Say's Phoebe Likes to Nest Under Eaves

By Dave Hanks

Thirty miles south of Burns, Oregon is a wonderful refuge called Malheur. You can travel the refuge roads another thirty miles to the southern end. Here you will find the tiny village of Frenchglen. There is a very old hotel there that is now turned into a bed and breakfast where you can stay if you don’t like to “rough it.” At the southeast corner, on the bottom edge of Steins Mountain, is a campground called Page Springs. It is here that we always stay.

There is an old outhouse, which is no longer used, that has a shelf under its eaves on the west. Here you can find nests lined up in a row. They are this year’s and previous year’s nests of the Say’s Phoebe. It’s quaint - how they are all lined up.

The Phoebe is in the Flycatcher family. They have the interesting behavior of darting out to nab an insect and then returning to the same perch. Growing in the campground are some new, small trees that have mesh fences around each one. The bird likes to perch, in the open, on these fences to watch for insects. This behavior facilitates observation and also photography.

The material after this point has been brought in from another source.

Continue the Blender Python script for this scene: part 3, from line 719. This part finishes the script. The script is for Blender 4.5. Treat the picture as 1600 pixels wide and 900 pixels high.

Say’s Phoebe is 7 inches long with a gray topside and a rust colored underside. It breeds farther north than any other Flycatcher – nests having been found on the Alaska pipeline. Flycatcher is an appropriate description, as they feed exclusively on insects.

Listen for a low, whistled “pit-tsee-eur” alternated with an up-slurred “chur-eur” or “phee-eur” to locate this tail wagging species.